What to work on:
Only the lines from the top of the listing below to the line that has "return Vector((-1.2225, 1.010" should be echoed, with both ends kept and pictures left out.

_____

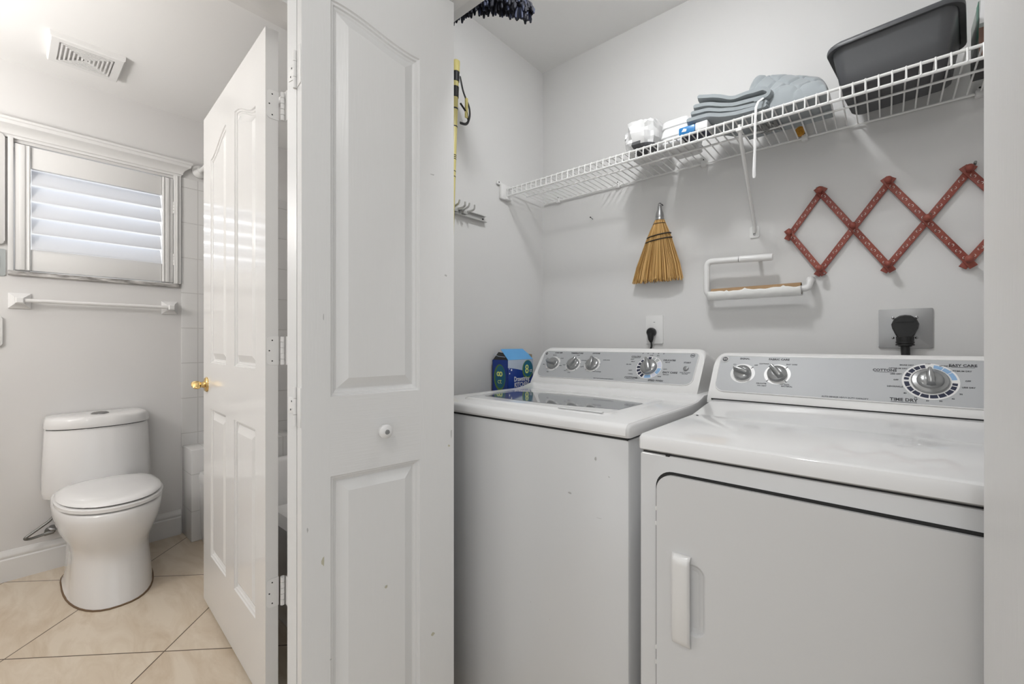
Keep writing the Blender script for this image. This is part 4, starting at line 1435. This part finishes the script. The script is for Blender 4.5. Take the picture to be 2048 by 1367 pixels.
b.loft([[(0.041 + x * k, y, 1.150 + z * k) for x, z in prof2] for y, k in ((1.6945, 0.98), (1.680, 1.0), (1.668, 0.97), (1.662, 0.88))])
b.tube([(0.041, 1.678, 1.120), (0.041, 1.677, 1.100), (0.041, 1.677, 1.092)], [0.020, 0.018, 0.014], 14)
for z in (1.106, 1.099):
    b.tube([(0.041, 1.677, z), (0.041, 1.677, z - 0.004)], 0.0205, 14)
b.loft([[(0.041 + x, y, 1.152 + z) for x, z in ((-0.020, 0.010), (0.020, 0.010), (0.016, 0.022), (-0.016, 0.022))] for y in (1.663, 1.659)])
build('plug', b, 'black', pg, 30)
b = B(); b.tube(bend([(0.041, 1.677, 1.098), (0.042, 1.677, 1.07), (0.045, 1.68, 0.98), (0.05, 1.68, 0.90)], 0.03), 0.010, 12)
build('cord', b, 'black', pg)

# ------------------------------------------------------------------ left closet wall: broom holder, pole, duster
bh = thing('broom_holder', 'metal broom holder rail screwed to the closet left wall', 'broom holder', (-1.265, 1.10, 1.60))
b = B()
b.box(-1.265, -1.262, 0.90, 1.293, 1.599, 1.622, 0.0008); b.box(-1.262, -1.246, 0.90, 1.293, 1.597, 1.600, 0.0008); b.box(-1.262, -1.250, 0.90, 1.293, 1.6205, 1.623, 0.0008)
for y in (1.282, 1.178):
    b.lathe([(0.0035, 0), (0.0035, 0.002)], (-1.262, y, 1.611), (1, 0, 0), 10, mi=1)
build('rail', b, ['zinc', 'gap'], bh)
for yc in (1.165, 1.115):
    b = B()
    b.box(-1.262, -1.240, yc - 0.012, yc + 0.012, 1.603, 1.624, 0.002)
    for s in (-1, 1):
        b.tube(bend([(-1.242, yc + s * 0.010, 1.614), (-1.222, yc + s * 0.018, 1.616), (-1.206, yc + s * 0.016, 1.620), (-1.203, yc + s * 0.014, 1.634)], 0.01), 0.0032, 8, flat=1.4)
    build('gripper', b, 'zinc', bh)

yp = thing('extension_pole', 'pale yellow pole with black grip and strap on the closet left wall', 'pole', (-1.225, 1.00, 0))


def ypt(z):
    return Vector((-1.2225, 1.010 + 0.090 * z / 2.15, z))


b = B()
b.tube([ypt(z) for z in (0.004, 0.9, 1.6, 2.15)], 0.0118, 14)
b.tube([ypt(z) for z in (2.115, 2.155, 2.158)], [0.0145, 0.0145, 0.012], 14)
build('pole', b, 'yellow', yp)
for za, zb, rr in ((2.078, 2.114, 0.0140), (2.018, 2.058, 0.0135), (1.972, 1.977, 0.0128), (1.905, 1.909, 0.0128)):
    b = B(); b.tube([ypt(za), ypt(zb)], rr, 14)
    build('grip_band', b, 'black', yp)
for z in (1.80, 1.793, 1.786, 1.74, 1.72):
    b = B(); b.tube([ypt(z), ypt(z - 0.003)], 0.0122, 14)
    build('marking', b, 'black', yp)
b = B()
t0 = ypt(2.10)
b.tube(bend([t0 + Vector((0.012, 0.010, 0)), t0 + Vector((0.014, 0.025, -0.055)), t0 + Vector((0.015, 0.055, -0.095)), t0 + Vector((0.015, 0.060, -0.130)), t0 + Vector((0.014, 0.045, -0.170)), t0 + Vector((0.013, 0.010, -0.175))], 0.02), 0.0050, 8, flat=0.35)
b.tube(bend([t0 + Vector((0.012, 0.012, -0.10)), t0 + Vector((0.015, 0.042, -0.125)), t0 + Vector((0.015, 0.050, -0.150))], 0.015), 0.0050, 8, flat=0.35)
b.box(-1.212, -1.204, 1.133, 1.145, 1.955, 2.030, 0.002, mi=1)
build('strap', b, ['black', 'yellow'], yp)

du = thing('chenille_duster', 'navy chenille duster bent over on its pole near the closet ceiling', 'duster', (-1.17, 0.955, 0))
b = B()
b.tube(bend([(-1.18, 0.955, 0.003), (-1.14, 0.935, 1.2), (-1.075, 0.905, 2.08), (-1.05, 0.905, 2.145), (-1.00, 0.93, 2.155)], 0.05), 0.010, 12)
build('pole', b, 'steel', du)
path = [Vector((-1.05, 0.905, 2.150)), Vector((-0.985, 0.945, 2.172)), Vector((-0.92, 0.99, 2.172)), Vector((-0.865, 1.025, 2.152)), Vector((-0.840, 1.040, 2.130))]
b = B()
b.tube(path, [0.010, 0.014, 0.014, 0.012, 0.008], 10)


def pth(t):
    f = t * (len(path) - 1)
    i = min(int(f), len(path) - 2)
    return path[i].lerp(path[i + 1], f - i), (path[i + 1] - path[i]).normalized()


for i in range(520):
    t = random.random()
    p, tg = pth(t)
    u = tg.orthogonal().normalized()
    v = tg.cross(u)
    a = random.uniform(0, 2 * PI)
    dv = (u * math.cos(a) + v * math.sin(a)) + tg * random.uniform(-0.25, 0.35)
    if t > 0.85:
        dv += tg * 0.9
    dv.normalize()
    L = random.uniform(0.030, 0.042)
    q = p + dv * L * 0.55
    e = q + dv * L * 0.15 + Vector((0, 0, -L * random.uniform(0.35, 0.62)))
    b.tube([p, q, (q + e) * 0.5 + dv * 0.003, e], [0.0034, 0.0046, 0.0047, 0.0032], 7, mi=1 if random.random() < 0.22 else 0)
build('chenille_head', b, ['chenille', 'chenille_sheen'], du, 60)

# ------------------------------------------------------------------ things on the shelf
DK = 1.7765


def crumple(cx, cy, z0, sx, sy, sz, seed, amp=0.25, nu=26, nv=14, mats=('bag',), name='bag', dark=None, parent=None, ang=22):
    """crumpled plastic: a pillow with sharp noise folds, flat below"""
    b = B()
    rows = []
    for j in range(nv + 1):
        ph = -PI / 2 + PI * j / nv
        row = []
        for i in range(nu):
            a = 2 * PI * i / nu
            d = Vector((math.cos(ph) * math.cos(a), math.cos(ph) * math.sin(a), math.sin(ph)))
            c = Vector((math.copysign(abs(d.x) ** 0.6, d.x), math.copysign(abs(d.y) ** 0.6, d.y), math.copysign(abs(d.z) ** 0.7, d.z)))
            nz = noise.ridged_multi_fractal(d * 1.3 + Vector((seed, seed * 0.7, 0)), 0.9, 2.1, 3, 1.0, 2.0) - 1.1
            k = 1 + amp * nz * 0.5
            z = c.z * k
            row.append((cx + sx * c.x * k, cy + sy * c.y * k, max(z0 + sz * (1 + z), z0)))
        rows.append(row)
    V = [[b.bm.verts.new(p) for p in r] for r in rows]
    for j in range(nv):
        for i in range(nu):
            f = b.bm.faces.new((V[j][i], V[j][(i + 1) % nu], V[j + 1][(i + 1) % nu], V[j + 1][i]))
            c = f.calc_center_median()
            if dark and dark(c):
                f.material_index = 1
    bmesh.ops.remove_doubles(b.bm, verts=list(b.bm.verts), dist=0.0006)
    return build(name, b, list(mats), parent, ang)


o = crumple(-0.668, 1.552, DK, 0.064, 0.105, 0.064, 3.1, 0.42, 34, 20, mats=('bag', 'bin'), name='plastic_bag', dark=lambda c: -0.685 < c.x < -0.61 and c.y < 1.50 and c.z < DK + 0.030)
settle(o, (-0.655, 1.555, DK)); tag(o, 'crumpled white plastic bag with dark print at the left of the shelf things', 'plastic bag')
b = B()
for k, (zz, ins) in enumerate(((0.0, 0.004), (0.003, 0), (0.020, 0), (0.028, 0.001), (0.058, 0.002), (0.066, 0.006))):
    pass
b.loft([[(-0.540 + x + 0.003 * math.sin(zz * 160), 1.548 + y, DK + zz) for x, y in rrect(-0.050 + ins, 0.046 - ins, -0.080 + ins, 0.075 - ins, 0.016, 4)] for zz, ins in ((0, 0.006), (0.004, 0.001), (0.018, 0), (0.022, 0.004), (0.026, 0.0), (0.050, 0.001), (0.054, 0.004), (0.058, 0.001), (0.078, 0.003), (0.083, 0.008))])
o = build('folded_packet', b, 'bag', None, 30); settle(o, (-0.54, 1.548, DK)); tag(o, 'white folded packet on the shelf between the crumpled bag and blue packet', 'packet')
b = B()
b.box(-0.515, -0.462, 1.432, 1.505, DK + 0.001, DK + 0.026, 0.005, mi=0); b.box(-0.4625, -0.424, 1.431, 1.505, DK + 0.001, DK + 0.026, 0.004, mi=1)
b.box(-0.512, -0.430, 1.435, 1.502, DK, DK + 0.002, mi=2)
b.prism([(-0.505, DK + 0.010), (-0.490, DK + 0.008), (-0.488, DK + 0.016), (-0.498, DK + 0.020)], 0.0004, 1, frame((0, 1.4318, 0), (1, 0, 0), (0, 0, 1)))
o = build('wipes_packet', b, ['packet_blue', 'bag', 'navy'], None, 30); settle(o, (-0.47, 1.468, DK)); tag(o, 'small blue and white packet at the shelf front under the quilted pad', 'packet')

pad = thing('quilted_pad', 'folded grey quilted mattress pad on the wire shelf', 'mattress pad', (-0.30, 1.55, DK))
b = B()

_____

Exercise result:
Keep writing the Blender script for this image. This is part 4, starting at line 1435. This part finishes the script. The script is for Blender 4.5. Take the picture to be 2048 by 1367 pixels.
b.loft([[(0.041 + x * k, y, 1.150 + z * k) for x, z in prof2] for y, k in ((1.6945, 0.98), (1.680, 1.0), (1.668, 0.97), (1.662, 0.88))])
b.tube([(0.041, 1.678, 1.120), (0.041, 1.677, 1.100), (0.041, 1.677, 1.092)], [0.020, 0.018, 0.014], 14)
for z in (1.106, 1.099):
    b.tube([(0.041, 1.677, z), (0.041, 1.677, z - 0.004)], 0.0205, 14)
b.loft([[(0.041 + x, y, 1.152 + z) for x, z in ((-0.020, 0.010), (0.020, 0.010), (0.016, 0.022), (-0.016, 0.022))] for y in (1.663, 1.659)])
build('plug', b, 'black', pg, 30)
b = B(); b.tube(bend([(0.041, 1.677, 1.098), (0.042, 1.677, 1.07), (0.045, 1.68, 0.98), (0.05, 1.68, 0.90)], 0.03), 0.010, 12)
build('cord', b, 'black', pg)

# ------------------------------------------------------------------ left closet wall: broom holder, pole, duster
bh = thing('broom_holder', 'metal broom holder rail screwed to the closet left wall', 'broom holder', (-1.265, 1.10, 1.60))
b = B()
b.box(-1.265, -1.262, 0.90, 1.293, 1.599, 1.622, 0.0008); b.box(-1.262, -1.246, 0.90, 1.293, 1.597, 1.600, 0.0008); b.box(-1.262, -1.250, 0.90, 1.293, 1.6205, 1.623, 0.0008)
for y in (1.282, 1.178):
    b.lathe([(0.0035, 0), (0.0035, 0.002)], (-1.262, y, 1.611), (1, 0, 0), 10, mi=1)
build('rail', b, ['zinc', 'gap'], bh)
for yc in (1.165, 1.115):
    b = B()
    b.box(-1.262, -1.240, yc - 0.012, yc + 0.012, 1.603, 1.624, 0.002)
    for s in (-1, 1):
        b.tube(bend([(-1.242, yc + s * 0.010, 1.614), (-1.222, yc + s * 0.018, 1.616), (-1.206, yc + s * 0.016, 1.620), (-1.203, yc + s * 0.014, 1.634)], 0.01), 0.0032, 8, flat=1.4)
    build('gripper', b, 'zinc', bh)

yp = thing('extension_pole', 'pale yellow pole with black grip and strap on the closet left wall', 'pole', (-1.225, 1.00, 0))


def ypt(z):
    return Vector((-1.2225, 1.010 + 0.090 * z / 2.15, z))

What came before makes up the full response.